ES: Quilombolas constroem Protocolo de Consulta referente à Convenção da OIT

Trabalho orientado pela Defensoria e Ministério Público é voltado para todo o Sapê do Norte

Fernanda Couzemenco, Século Diário

As comunidades integrantes do Território Quilombola Tradicional do Sapê do Norte, localizado nos municípios de Conceição da Barra e São Mateus, no norte do Estado, estão empenhada em construir o seu Protocolo de Consulta, referente à implementação das diretrizes estabelecidas na Convenção 169 da Organização Internacional do Trabalho (OIT).

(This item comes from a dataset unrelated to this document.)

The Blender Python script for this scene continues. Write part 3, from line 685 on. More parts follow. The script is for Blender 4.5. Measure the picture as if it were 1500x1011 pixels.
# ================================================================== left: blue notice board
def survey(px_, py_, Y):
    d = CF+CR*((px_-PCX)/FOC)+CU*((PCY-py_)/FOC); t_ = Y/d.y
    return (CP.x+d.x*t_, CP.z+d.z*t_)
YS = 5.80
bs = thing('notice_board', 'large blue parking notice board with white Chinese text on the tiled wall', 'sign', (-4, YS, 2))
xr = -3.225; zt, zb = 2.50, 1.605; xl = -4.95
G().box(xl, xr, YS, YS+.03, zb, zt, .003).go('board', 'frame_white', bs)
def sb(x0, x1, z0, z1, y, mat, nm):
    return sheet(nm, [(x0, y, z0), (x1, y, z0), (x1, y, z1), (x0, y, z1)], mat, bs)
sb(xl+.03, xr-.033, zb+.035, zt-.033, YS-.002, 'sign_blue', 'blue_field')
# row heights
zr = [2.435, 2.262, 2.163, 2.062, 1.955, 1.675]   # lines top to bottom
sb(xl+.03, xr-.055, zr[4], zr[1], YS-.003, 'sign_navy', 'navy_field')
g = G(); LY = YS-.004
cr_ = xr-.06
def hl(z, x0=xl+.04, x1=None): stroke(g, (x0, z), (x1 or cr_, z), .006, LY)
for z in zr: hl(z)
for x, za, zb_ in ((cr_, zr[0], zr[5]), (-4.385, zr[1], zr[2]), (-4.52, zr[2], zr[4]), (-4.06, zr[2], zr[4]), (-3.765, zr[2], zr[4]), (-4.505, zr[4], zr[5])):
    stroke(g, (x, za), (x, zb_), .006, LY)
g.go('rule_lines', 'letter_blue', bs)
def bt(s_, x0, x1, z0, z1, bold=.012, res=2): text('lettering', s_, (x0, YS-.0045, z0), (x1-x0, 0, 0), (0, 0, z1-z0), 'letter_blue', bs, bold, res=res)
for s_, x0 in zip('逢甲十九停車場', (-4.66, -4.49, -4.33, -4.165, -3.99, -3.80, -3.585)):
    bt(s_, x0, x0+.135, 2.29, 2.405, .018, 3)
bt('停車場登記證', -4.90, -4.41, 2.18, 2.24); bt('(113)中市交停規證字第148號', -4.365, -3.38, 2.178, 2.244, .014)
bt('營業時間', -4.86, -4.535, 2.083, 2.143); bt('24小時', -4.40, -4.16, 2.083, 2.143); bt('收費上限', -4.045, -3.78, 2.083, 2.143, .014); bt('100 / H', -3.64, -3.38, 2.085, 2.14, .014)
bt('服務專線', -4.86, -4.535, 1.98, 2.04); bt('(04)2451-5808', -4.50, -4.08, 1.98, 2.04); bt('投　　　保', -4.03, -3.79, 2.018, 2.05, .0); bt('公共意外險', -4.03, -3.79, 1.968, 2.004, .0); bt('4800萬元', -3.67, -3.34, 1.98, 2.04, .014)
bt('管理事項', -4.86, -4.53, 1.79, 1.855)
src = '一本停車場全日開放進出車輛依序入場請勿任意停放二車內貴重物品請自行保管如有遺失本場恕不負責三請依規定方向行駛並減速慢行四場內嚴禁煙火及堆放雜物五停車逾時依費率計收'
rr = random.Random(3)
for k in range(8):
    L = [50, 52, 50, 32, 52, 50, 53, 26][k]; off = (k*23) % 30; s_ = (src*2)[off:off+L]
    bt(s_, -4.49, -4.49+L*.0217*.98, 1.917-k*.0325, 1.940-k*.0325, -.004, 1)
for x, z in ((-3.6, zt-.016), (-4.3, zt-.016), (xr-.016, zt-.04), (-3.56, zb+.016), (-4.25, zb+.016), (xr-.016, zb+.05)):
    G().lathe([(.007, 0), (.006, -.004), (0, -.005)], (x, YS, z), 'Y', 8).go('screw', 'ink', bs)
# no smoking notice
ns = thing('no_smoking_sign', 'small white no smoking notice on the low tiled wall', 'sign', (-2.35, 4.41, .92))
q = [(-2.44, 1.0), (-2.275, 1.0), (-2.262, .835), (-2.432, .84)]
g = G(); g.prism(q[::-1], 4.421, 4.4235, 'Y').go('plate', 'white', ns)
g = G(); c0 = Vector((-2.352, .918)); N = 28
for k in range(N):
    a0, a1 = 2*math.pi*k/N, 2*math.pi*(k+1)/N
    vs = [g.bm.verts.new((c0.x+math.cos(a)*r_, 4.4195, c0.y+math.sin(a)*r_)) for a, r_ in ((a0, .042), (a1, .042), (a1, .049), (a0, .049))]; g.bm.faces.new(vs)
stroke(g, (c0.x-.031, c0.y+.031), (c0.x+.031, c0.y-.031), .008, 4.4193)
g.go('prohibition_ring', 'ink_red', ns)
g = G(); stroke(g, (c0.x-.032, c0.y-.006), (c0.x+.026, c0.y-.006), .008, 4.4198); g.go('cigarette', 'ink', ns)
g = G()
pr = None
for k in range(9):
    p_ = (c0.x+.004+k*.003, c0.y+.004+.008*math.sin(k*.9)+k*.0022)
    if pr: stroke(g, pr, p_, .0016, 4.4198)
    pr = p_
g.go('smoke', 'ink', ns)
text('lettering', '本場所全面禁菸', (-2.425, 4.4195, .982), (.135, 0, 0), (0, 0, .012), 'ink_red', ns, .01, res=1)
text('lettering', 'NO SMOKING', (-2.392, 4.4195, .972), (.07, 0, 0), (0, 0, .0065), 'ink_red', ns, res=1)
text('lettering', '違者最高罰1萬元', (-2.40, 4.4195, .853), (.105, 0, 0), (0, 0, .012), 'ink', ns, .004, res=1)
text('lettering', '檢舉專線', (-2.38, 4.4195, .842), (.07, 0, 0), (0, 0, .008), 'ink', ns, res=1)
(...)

O trabalho é orientado pela Defensoria Pública do Espírito Santo (DPES) e o Ministério Público Federal (MPF) e tem previsão de conclusão ainda neste ano, produzindo, pela primeira vez no Espírito Santo, um documento que conduza a implementação deste importante tratado internacional dentro do território de um povo tradicional.

Até o momento, o que se tem notícia é de protocolos semelhantes já elaborados por outras comunidades quilombolas e algumas indígenas em outros estados brasileiros, como o povo Krenak, cujo Terra Indígena se localiza em Resplendor/MG, próximo à divisa com o Espírito Santo.

A Convenção 169 da OIT garante aos povos e comunidades tradicionais do mundo o direito à “consulta livre, prévia, informada e de boa-fé”, mediante qualquer obra ou serviço, público ou privado, que queira se estabelecer dentro de seu território ou que possa provocar impactos sobre ele. Ela foi ratificada no Brasil por meio do Decreto nº 5.051/2004.

Já o protocolo de consulta tem como função detalhar de que forma a “consulta livre, prévia, informada e de boa-fé” deve ser feita no Sapê do Norte. “O protocolo torna esse direito legal mais concreto e visível”, explica a defensora pública Samantha Negris, integrante do Núcleo de Defesa Agrária e Moradia (Nudam) da DPES.

Em linhas gerais, cabe ao Estado (governos federais, estaduais e municipais) cumprir a Convenção e o Decreto, garantindo a consulta aos povos tradicionais antes de iniciar o processo de licenciamento das atividades.

No protocolo do Sapê do Norte, território explorado principalmente pelos extensos plantios de eucalipto da Suzano (Ex-Aracruz Celulose e ex-Fibria), também as empresas receberão instruções sobre como proceder. “Em caso de violação, o protocolo busca responsabilizar a empresa também. Ambos têm que trazer para os povos e comunidades tradicionais, quais são os impactos previstos de forma bem clara, para que eles possam deliberar sobre. Tem que ocorrer antes mesmo do licenciamento ambiental”, ressalta.

“As comunidades do Sapê do Norte possuem um modo de vida tradicional, têm uma ancestralidade, uma luta por direitos que é histórica e enfrenta obstáculos por parte do Estado, que historicamente – não somente por este governo ou dos mais recentes – é caracterizado por um projeto desenvolvimentista, que, também em âmbito nacional, procurou dizimar os povos tradicionais. Elas têm direito ao seu território ancestral garantido pela Constituição Federal, mas dependem de reconhecimentos pela Fundação Palmares e de titulação pelo Incra [Instituto Nacional de Colonização e Reforma Agrária]. Ambos processos estão paralisados no Brasil há alguns anos”, expõe a defensora.

Comissão quilombola

Cada comunidade no Sapê tem sua própria representatividade política, geralmente por meio de uma associação de moradores e agricultores familiares. Coletivamente, elas também são representadas pela Comissão Quilombola do Sapê do Norte, que é a quem os empreendimentos e o Estado devem se reportar para implementação a Convenção 169 da OIT. O documento trará ainda quando, como e onde essa “consulta livre, prévia, informada e de boa fé” deve ser feita junto à Comissão Quilombola.

O trabalho de elaboração do Protocolo também tem atuado positivamente em processos internos das comunidades que são muito importantes para o fortalecimento da luta histórica, por meio de oficinas participativas que vêm acontecendo. “O direito de consulta é acompanhado de outros direitos, como autodeterminação dos povos tradicionais, emancipação, autonomia, identidade cultural e direito a propriedade comunal”, salienta a defensora.

Até momento já foram realizados três encontros, envolvendo 60 membros das comunidades. A expectativa é que o Protocolo de Consulta do Sapê do Norte seja finalizado até o final do ano pelos defensores públicos no Nudam.